──────── Data records ────────

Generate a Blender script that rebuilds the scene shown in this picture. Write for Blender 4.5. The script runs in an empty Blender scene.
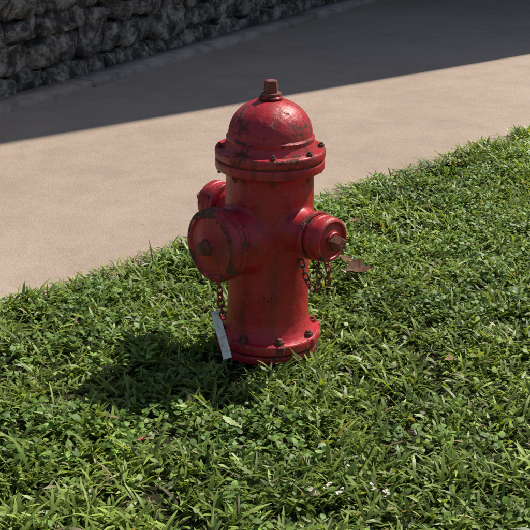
import bpy, bmesh, math, random
import numpy as np
from mathutils import Vector, Matrix, noise
random.seed(7); rng=np.random.default_rng(11)
scene=bpy.context.scene
R=math.radians
AZ,EL=38.0,52.0
# ------------------------------------------------------------------ world / sun / camera
w=bpy.data.worlds.new("World"); scene.world=w; w.use_nodes=True
nt=w.node_tree; bg=nt.nodes['Background']; sky=nt.nodes.new('ShaderNodeTexSky')
sky.sky_type='NISHITA'; sky.sun_disc=False; sky.sun_elevation=R(EL); sky.sun_rotation=R(90-AZ)
nt.links.new(sky.outputs[0],bg.inputs[0]); bg.inputs[1].default_value=0.088
sl=bpy.data.lights.new('sun','SUN'); sl.energy=5.0; sl.angle=R(0.5); sl.color=(1,0.95,0.87)
so=bpy.data.objects.new('sun',sl); scene.collection.objects.link(so)
S=Vector((math.cos(R(EL))*math.cos(R(AZ)),math.cos(R(EL))*math.sin(R(AZ)),math.sin(R(EL))))
so.rotation_euler=S.to_track_quat('Z','Y').to_euler(); so.location=S*20
cam=bpy.data.cameras.new('camera'); co=bpy.data.objects.new('camera',cam); scene.collection.objects.link(co)
co.location=(0,-2.85,1.365); co.rotation_euler=(R(69),0,0); cam.lens=75.6; cam.sensor_width=36
cam.clip_end=2000; cam.clip_start=0.05; scene.camera=co
scene.view_settings.view_transform='Standard'; scene.view_settings.look='None'; scene.view_settings.exposure=0

# ------------------------------------------------------------------ helpers
class M:
    def __init__(s,name,rough=0.8,spec=0.3):
        s.m=bpy.data.materials.new(name); s.m.use_nodes=True; s.t=s.m.node_tree
        s.b=s.t.nodes['Principled BSDF']; s.b.inputs['Roughness'].default_value=rough
        s.b.inputs['Specular IOR Level'].default_value=spec
        s.tc=s.t.nodes.new('ShaderNodeTexCoord')
    def link(s,a,b): s.t.links.new(a,b)
    def noise(s,scale,detail=4,rough=0.55,coord='Object',dist=0):
        n=s.t.nodes.new('ShaderNodeTexNoise'); n.inputs['Scale'].default_value=scale
        n.inputs['Detail'].default_value=detail; n.inputs['Roughness'].default_value=rough
        n.inputs['Distortion'].default_value=dist
        s.link(s.tc.outputs[coord],n.inputs['Vector']); return n.outputs['Fac']
    def ramp(s,fac,stops):
        r=s.t.nodes.new('ShaderNodeValToRGB'); e=r.color_ramp.elements
        while len(e)<len(stops): e.new(0.5)
        for k,(p,c) in enumerate(stops):
            e[k].position=p; e[k].color=(c[0],c[1],c[2],1) if not isinstance(c,(int,float)) else (c,c,c,1)
        s.link(fac,r.inputs['Fac']); return r.outputs['Color']
    def mix(s,fac,a,b,mode='MIX'):
        n=s.t.nodes.new('ShaderNodeMix'); n.data_type='RGBA'; n.blend_type=mode
        for sock,v in ((n.inputs[0],fac),(n.inputs[6],a),(n.inputs[7],b)):
            if hasattr(v,'links'): s.link(v,sock)
            elif isinstance(v,(int,float)): sock.default_value=v
            else: sock.default_value=(v[0],v[1],v[2],1)
        return n.outputs[2]
    def math(s,op,a,b=0.0):
        n=s.t.nodes.new('ShaderNodeMath'); n.operation=op
        for sock,v in ((n.inputs[0],a),(n.inputs[1],b)):
            if hasattr(v,'links'): s.link(v,sock)
            else: sock.default_value=v
        return n.outputs[0]
    def color(s,c):
        if hasattr(c,'links'): s.link(c,s.b.inputs['Base Color'])
        else: s.b.inputs['Base Color'].default_value=(c[0],c[1],c[2],1)
    def bump(s,h,dist=0.002,strength=1.0,prev=None):
        n=s.t.nodes.new('ShaderNodeBump'); n.inputs['Distance'].default_value=dist; n.inputs['Strength'].default_value=strength
        s.link(h,n.inputs['Height'])
        if prev is not None: s.link(prev,n.inputs['Normal'])
        s.link(n.outputs[0],s.b.inputs['Normal']); return n.outputs[0]

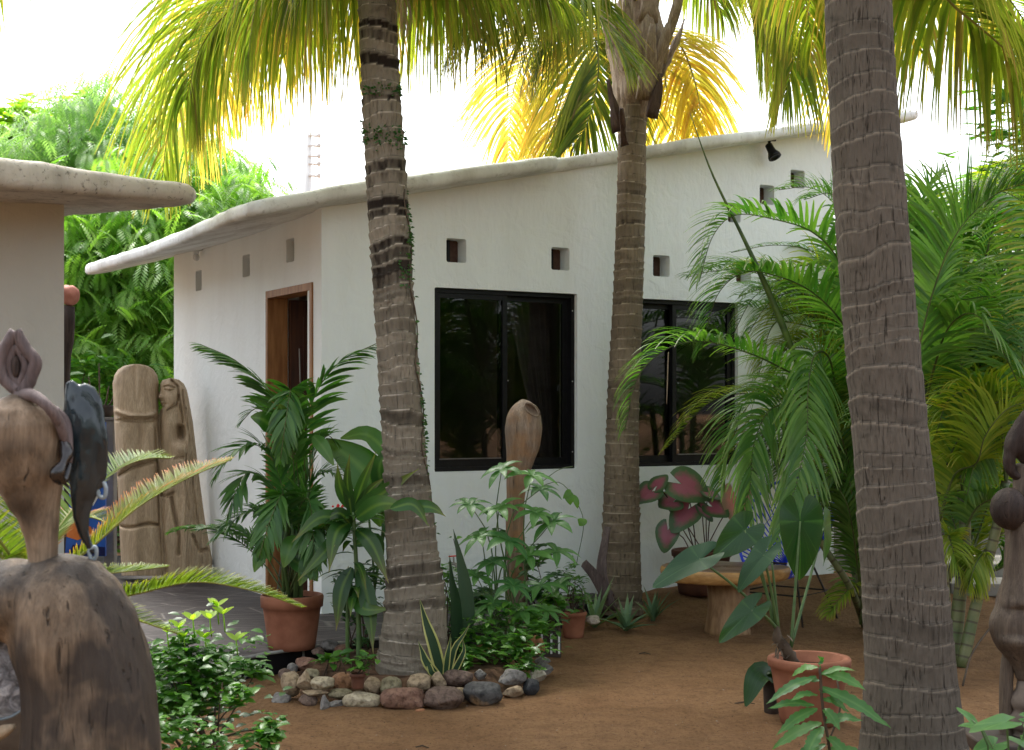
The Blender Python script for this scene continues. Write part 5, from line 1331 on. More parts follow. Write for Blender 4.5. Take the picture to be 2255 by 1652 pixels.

────────

§ **Problem to work on**: Above are records to transcribe exactly; leave their pictures out.

§ **Written reply**:
Generate a Blender script that rebuilds the scene shown in this picture. Write for Blender 4.5. The script runs in an empty Blender scene.
import bpy, bmesh, math, random
import numpy as np
from mathutils import Vector, Matrix, noise
random.seed(7); rng=np.random.default_rng(11)
scene=bpy.context.scene
R=math.radians
AZ,EL=38.0,52.0
# ------------------------------------------------------------------ world / sun / camera
w=bpy.data.worlds.new("World"); scene.world=w; w.use_nodes=True
nt=w.node_tree; bg=nt.nodes['Background']; sky=nt.nodes.new('ShaderNodeTexSky')
sky.sky_type='NISHITA'; sky.sun_disc=False; sky.sun_elevation=R(EL); sky.sun_rotation=R(90-AZ)
nt.links.new(sky.outputs[0],bg.inputs[0]); bg.inputs[1].default_value=0.088
sl=bpy.data.lights.new('sun','SUN'); sl.energy=5.0; sl.angle=R(0.5); sl.color=(1,0.95,0.87)
so=bpy.data.objects.new('sun',sl); scene.collection.objects.link(so)
S=Vector((math.cos(R(EL))*math.cos(R(AZ)),math.cos(R(EL))*math.sin(R(AZ)),math.sin(R(EL))))
so.rotation_euler=S.to_track_quat('Z','Y').to_euler(); so.location=S*20
cam=bpy.data.cameras.new('camera'); co=bpy.data.objects.new('camera',cam); scene.collection.objects.link(co)
co.location=(0,-2.85,1.365); co.rotation_euler=(R(69),0,0); cam.lens=75.6; cam.sensor_width=36
cam.clip_end=2000; cam.clip_start=0.05; scene.camera=co
scene.view_settings.view_transform='Standard'; scene.view_settings.look='None'; scene.view_settings.exposure=0

# ------------------------------------------------------------------ helpers
class M:
    def __init__(s,name,rough=0.8,spec=0.3):
        s.m=bpy.data.materials.new(name); s.m.use_nodes=True; s.t=s.m.node_tree
        s.b=s.t.nodes['Principled BSDF']; s.b.inputs['Roughness'].default_value=rough
        s.b.inputs['Specular IOR Level'].default_value=spec
        s.tc=s.t.nodes.new('ShaderNodeTexCoord')
    def link(s,a,b): s.t.links.new(a,b)
    def noise(s,scale,detail=4,rough=0.55,coord='Object',dist=0):
        n=s.t.nodes.new('ShaderNodeTexNoise'); n.inputs['Scale'].default_value=scale
        n.inputs['Detail'].default_value=detail; n.inputs['Roughness'].default_value=rough
        n.inputs['Distortion'].default_value=dist
        s.link(s.tc.outputs[coord],n.inputs['Vector']); return n.outputs['Fac']
    def ramp(s,fac,stops):
        r=s.t.nodes.new('ShaderNodeValToRGB'); e=r.color_ramp.elements
        while len(e)<len(stops): e.new(0.5)
        for k,(p,c) in enumerate(stops):
            e[k].position=p; e[k].color=(c[0],c[1],c[2],1) if not isinstance(c,(int,float)) else (c,c,c,1)
        s.link(fac,r.inputs['Fac']); return r.outputs['Color']
    def mix(s,fac,a,b,mode='MIX'):
        n=s.t.nodes.new('ShaderNodeMix'); n.data_type='RGBA'; n.blend_type=mode
        for sock,v in ((n.inputs[0],fac),(n.inputs[6],a),(n.inputs[7],b)):
            if hasattr(v,'links'): s.link(v,sock)
            elif isinstance(v,(int,float)): sock.default_value=v
            else: sock.default_value=(v[0],v[1],v[2],1)
        return n.outputs[2]
    def math(s,op,a,b=0.0):
        n=s.t.nodes.new('ShaderNodeMath'); n.operation=op
        for sock,v in ((n.inputs[0],a),(n.inputs[1],b)):
            if hasattr(v,'links'): s.link(v,sock)
            else: sock.default_value=v
        return n.outputs[0]
    def color(s,c):
        if hasattr(c,'links'): s.link(c,s.b.inputs['Base Color'])
        else: s.b.inputs['Base Color'].default_value=(c[0],c[1],c[2],1)
    def bump(s,h,dist=0.002,strength=1.0,prev=None):
        n=s.t.nodes.new('ShaderNodeBump'); n.inputs['Distance'].default_value=dist; n.inputs['Strength'].default_value=strength
        s.link(h,n.inputs['Height'])
        if prev is not None: s.link(prev,n.inputs['Normal'])
        s.link(n.outputs[0],s.b.inputs['Normal']); return n.outputs[0]

The Blender Python script for this scene continues. Write part 5, from line 1331 on. More parts follow. Write for Blender 4.5. Take the picture to be 2255 by 1652 pixels.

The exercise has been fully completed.